Aim
Copy down all of the data underneath, exactly as shown.

Dataset section

╔══

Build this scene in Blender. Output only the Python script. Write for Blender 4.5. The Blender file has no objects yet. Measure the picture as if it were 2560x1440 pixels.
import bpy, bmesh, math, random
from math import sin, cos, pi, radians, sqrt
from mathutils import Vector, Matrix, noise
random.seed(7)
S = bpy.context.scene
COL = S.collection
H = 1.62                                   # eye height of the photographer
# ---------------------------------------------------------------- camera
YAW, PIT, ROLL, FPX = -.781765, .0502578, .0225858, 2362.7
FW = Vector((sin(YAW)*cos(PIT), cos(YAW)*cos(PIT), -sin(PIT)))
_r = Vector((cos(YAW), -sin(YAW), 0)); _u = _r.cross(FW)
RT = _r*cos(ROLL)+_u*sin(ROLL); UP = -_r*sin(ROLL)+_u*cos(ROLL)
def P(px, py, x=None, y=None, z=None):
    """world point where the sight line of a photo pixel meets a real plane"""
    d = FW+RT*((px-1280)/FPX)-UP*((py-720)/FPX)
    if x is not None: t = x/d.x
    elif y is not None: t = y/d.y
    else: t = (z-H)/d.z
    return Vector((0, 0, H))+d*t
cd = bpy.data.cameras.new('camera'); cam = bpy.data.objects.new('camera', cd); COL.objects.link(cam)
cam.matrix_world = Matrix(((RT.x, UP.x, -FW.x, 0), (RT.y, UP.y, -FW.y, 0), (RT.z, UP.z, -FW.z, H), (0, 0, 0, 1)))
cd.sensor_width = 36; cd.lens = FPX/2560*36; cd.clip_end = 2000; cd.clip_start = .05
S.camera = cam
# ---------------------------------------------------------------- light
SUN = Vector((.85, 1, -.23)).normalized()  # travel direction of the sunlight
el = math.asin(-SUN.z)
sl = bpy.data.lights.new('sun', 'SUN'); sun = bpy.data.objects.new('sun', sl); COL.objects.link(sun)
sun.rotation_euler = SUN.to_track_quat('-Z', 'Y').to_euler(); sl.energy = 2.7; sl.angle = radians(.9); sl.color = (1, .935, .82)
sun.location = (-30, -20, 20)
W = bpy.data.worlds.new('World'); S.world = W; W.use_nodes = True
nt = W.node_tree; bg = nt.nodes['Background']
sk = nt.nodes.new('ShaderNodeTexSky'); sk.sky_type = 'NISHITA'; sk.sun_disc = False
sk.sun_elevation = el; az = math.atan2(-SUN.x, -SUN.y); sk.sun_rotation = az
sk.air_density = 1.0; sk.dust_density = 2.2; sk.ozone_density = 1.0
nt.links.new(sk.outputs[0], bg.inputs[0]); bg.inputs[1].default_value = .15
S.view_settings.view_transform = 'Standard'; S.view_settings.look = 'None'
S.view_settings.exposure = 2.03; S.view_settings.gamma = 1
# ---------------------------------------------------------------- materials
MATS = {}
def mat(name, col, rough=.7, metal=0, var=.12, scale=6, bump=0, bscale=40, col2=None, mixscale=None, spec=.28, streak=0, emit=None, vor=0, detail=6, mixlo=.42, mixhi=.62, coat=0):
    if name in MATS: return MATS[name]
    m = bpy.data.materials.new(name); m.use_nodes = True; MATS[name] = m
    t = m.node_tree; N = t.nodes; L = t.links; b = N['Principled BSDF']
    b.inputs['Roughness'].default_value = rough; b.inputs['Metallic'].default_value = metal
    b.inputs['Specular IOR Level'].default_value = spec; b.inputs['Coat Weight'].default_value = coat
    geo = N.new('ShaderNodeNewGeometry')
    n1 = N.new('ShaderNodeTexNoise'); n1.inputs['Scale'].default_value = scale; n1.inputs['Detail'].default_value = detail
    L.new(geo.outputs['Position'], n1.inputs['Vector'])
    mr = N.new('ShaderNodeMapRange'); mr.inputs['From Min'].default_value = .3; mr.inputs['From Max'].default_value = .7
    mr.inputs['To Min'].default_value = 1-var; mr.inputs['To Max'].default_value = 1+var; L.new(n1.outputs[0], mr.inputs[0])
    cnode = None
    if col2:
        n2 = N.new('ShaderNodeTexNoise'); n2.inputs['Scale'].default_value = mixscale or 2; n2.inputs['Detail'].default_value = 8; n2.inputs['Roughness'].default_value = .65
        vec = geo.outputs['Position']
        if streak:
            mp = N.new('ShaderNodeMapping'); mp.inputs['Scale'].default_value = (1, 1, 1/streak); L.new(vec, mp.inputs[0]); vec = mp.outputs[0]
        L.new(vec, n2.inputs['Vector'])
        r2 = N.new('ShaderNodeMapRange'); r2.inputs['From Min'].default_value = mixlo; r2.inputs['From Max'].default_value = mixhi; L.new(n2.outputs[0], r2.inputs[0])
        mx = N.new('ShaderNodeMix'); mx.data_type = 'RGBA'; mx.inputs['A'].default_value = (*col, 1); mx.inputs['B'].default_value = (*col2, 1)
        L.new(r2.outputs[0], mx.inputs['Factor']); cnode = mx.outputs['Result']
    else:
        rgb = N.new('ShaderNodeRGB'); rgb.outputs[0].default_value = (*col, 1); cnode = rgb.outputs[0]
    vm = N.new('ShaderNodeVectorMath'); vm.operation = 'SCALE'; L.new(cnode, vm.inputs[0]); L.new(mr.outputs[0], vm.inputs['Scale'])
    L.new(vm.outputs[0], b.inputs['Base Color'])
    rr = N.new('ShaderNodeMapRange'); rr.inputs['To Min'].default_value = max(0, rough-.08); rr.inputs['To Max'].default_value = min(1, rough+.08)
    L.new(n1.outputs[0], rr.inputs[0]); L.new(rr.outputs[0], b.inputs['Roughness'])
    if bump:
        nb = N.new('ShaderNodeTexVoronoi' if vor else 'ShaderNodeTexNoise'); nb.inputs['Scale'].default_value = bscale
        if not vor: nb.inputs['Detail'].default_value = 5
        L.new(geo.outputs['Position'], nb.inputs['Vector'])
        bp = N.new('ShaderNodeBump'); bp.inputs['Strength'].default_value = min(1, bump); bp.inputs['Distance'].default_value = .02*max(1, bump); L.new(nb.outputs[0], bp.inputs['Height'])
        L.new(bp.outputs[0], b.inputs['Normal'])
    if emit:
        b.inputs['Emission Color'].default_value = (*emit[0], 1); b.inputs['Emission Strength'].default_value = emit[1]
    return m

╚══

The output
Build this scene in Blender. Output only the Python script. Write for Blender 4.5. The Blender file has no objects yet. Measure the picture as if it were 2560x1440 pixels.
import bpy, bmesh, math, random
from math import sin, cos, pi, radians, sqrt
from mathutils import Vector, Matrix, noise
random.seed(7)
S = bpy.context.scene
COL = S.collection
H = 1.62                                   # eye height of the photographer
# ---------------------------------------------------------------- camera
YAW, PIT, ROLL, FPX = -.781765, .0502578, .0225858, 2362.7
FW = Vector((sin(YAW)*cos(PIT), cos(YAW)*cos(PIT), -sin(PIT)))
_r = Vector((cos(YAW), -sin(YAW), 0)); _u = _r.cross(FW)
RT = _r*cos(ROLL)+_u*sin(ROLL); UP = -_r*sin(ROLL)+_u*cos(ROLL)
def P(px, py, x=None, y=None, z=None):
    """world point where the sight line of a photo pixel meets a real plane"""
    d = FW+RT*((px-1280)/FPX)-UP*((py-720)/FPX)
    if x is not None: t = x/d.x
    elif y is not None: t = y/d.y
    else: t = (z-H)/d.z
    return Vector((0, 0, H))+d*t
cd = bpy.data.cameras.new('camera'); cam = bpy.data.objects.new('camera', cd); COL.objects.link(cam)
cam.matrix_world = Matrix(((RT.x, UP.x, -FW.x, 0), (RT.y, UP.y, -FW.y, 0), (RT.z, UP.z, -FW.z, H), (0, 0, 0, 1)))
cd.sensor_width = 36; cd.lens = FPX/2560*36; cd.clip_end = 2000; cd.clip_start = .05
S.camera = cam
# ---------------------------------------------------------------- light
SUN = Vector((.85, 1, -.23)).normalized()  # travel direction of the sunlight
el = math.asin(-SUN.z)
sl = bpy.data.lights.new('sun', 'SUN'); sun = bpy.data.objects.new('sun', sl); COL.objects.link(sun)
sun.rotation_euler = SUN.to_track_quat('-Z', 'Y').to_euler(); sl.energy = 2.7; sl.angle = radians(.9); sl.color = (1, .935, .82)
sun.location = (-30, -20, 20)
W = bpy.data.worlds.new('World'); S.world = W; W.use_nodes = True
nt = W.node_tree; bg = nt.nodes['Background']
sk = nt.nodes.new('ShaderNodeTexSky'); sk.sky_type = 'NISHITA'; sk.sun_disc = False
sk.sun_elevation = el; az = math.atan2(-SUN.x, -SUN.y); sk.sun_rotation = az
sk.air_density = 1.0; sk.dust_density = 2.2; sk.ozone_density = 1.0
nt.links.new(sk.outputs[0], bg.inputs[0]); bg.inputs[1].default_value = .15
S.view_settings.view_transform = 'Standard'; S.view_settings.look = 'None'
S.view_settings.exposure = 2.03; S.view_settings.gamma = 1
# ---------------------------------------------------------------- materials
MATS = {}
def mat(name, col, rough=.7, metal=0, var=.12, scale=6, bump=0, bscale=40, col2=None, mixscale=None, spec=.28, streak=0, emit=None, vor=0, detail=6, mixlo=.42, mixhi=.62, coat=0):
    if name in MATS: return MATS[name]
    m = bpy.data.materials.new(name); m.use_nodes = True; MATS[name] = m
    t = m.node_tree; N = t.nodes; L = t.links; b = N['Principled BSDF']
    b.inputs['Roughness'].default_value = rough; b.inputs['Metallic'].default_value = metal
    b.inputs['Specular IOR Level'].default_value = spec; b.inputs['Coat Weight'].default_value = coat
    geo = N.new('ShaderNodeNewGeometry')
    n1 = N.new('ShaderNodeTexNoise'); n1.inputs['Scale'].default_value = scale; n1.inputs['Detail'].default_value = detail
    L.new(geo.outputs['Position'], n1.inputs['Vector'])
    mr = N.new('ShaderNodeMapRange'); mr.inputs['From Min'].default_value = .3; mr.inputs['From Max'].default_value = .7
    mr.inputs['To Min'].default_value = 1-var; mr.inputs['To Max'].default_value = 1+var; L.new(n1.outputs[0], mr.inputs[0])
    cnode = None
    if col2:
        n2 = N.new('ShaderNodeTexNoise'); n2.inputs['Scale'].default_value = mixscale or 2; n2.inputs['Detail'].default_value = 8; n2.inputs['Roughness'].default_value = .65
        vec = geo.outputs['Position']
        if streak:
            mp = N.new('ShaderNodeMapping'); mp.inputs['Scale'].default_value = (1, 1, 1/streak); L.new(vec, mp.inputs[0]); vec = mp.outputs[0]
        L.new(vec, n2.inputs['Vector'])
        r2 = N.new('ShaderNodeMapRange'); r2.inputs['From Min'].default_value = mixlo; r2.inputs['From Max'].default_value = mixhi; L.new(n2.outputs[0], r2.inputs[0])
        mx = N.new('ShaderNodeMix'); mx.data_type = 'RGBA'; mx.inputs['A'].default_value = (*col, 1); mx.inputs['B'].default_value = (*col2, 1)
        L.new(r2.outputs[0], mx.inputs['Factor']); cnode = mx.outputs['Result']
    else:
        rgb = N.new('ShaderNodeRGB'); rgb.outputs[0].default_value = (*col, 1); cnode = rgb.outputs[0]
    vm = N.new('ShaderNodeVectorMath'); vm.operation = 'SCALE'; L.new(cnode, vm.inputs[0]); L.new(mr.outputs[0], vm.inputs['Scale'])
    L.new(vm.outputs[0], b.inputs['Base Color'])
    rr = N.new('ShaderNodeMapRange'); rr.inputs['To Min'].default_value = max(0, rough-.08); rr.inputs['To Max'].default_value = min(1, rough+.08)
    L.new(n1.outputs[0], rr.inputs[0]); L.new(rr.outputs[0], b.inputs['Roughness'])
    if bump:
        nb = N.new('ShaderNodeTexVoronoi' if vor else 'ShaderNodeTexNoise'); nb.inputs['Scale'].default_value = bscale
        if not vor: nb.inputs['Detail'].default_value = 5
        L.new(geo.outputs['Position'], nb.inputs['Vector'])
        bp = N.new('ShaderNodeBump'); bp.inputs['Strength'].default_value = min(1, bump); bp.inputs['Distance'].default_value = .02*max(1, bump); L.new(nb.outputs[0], bp.inputs['Height'])
        L.new(bp.outputs[0], b.inputs['Normal'])
    if emit:
        b.inputs['Emission Color'].default_value = (*emit[0], 1); b.inputs['Emission Strength'].default_value = emit[1]
    return m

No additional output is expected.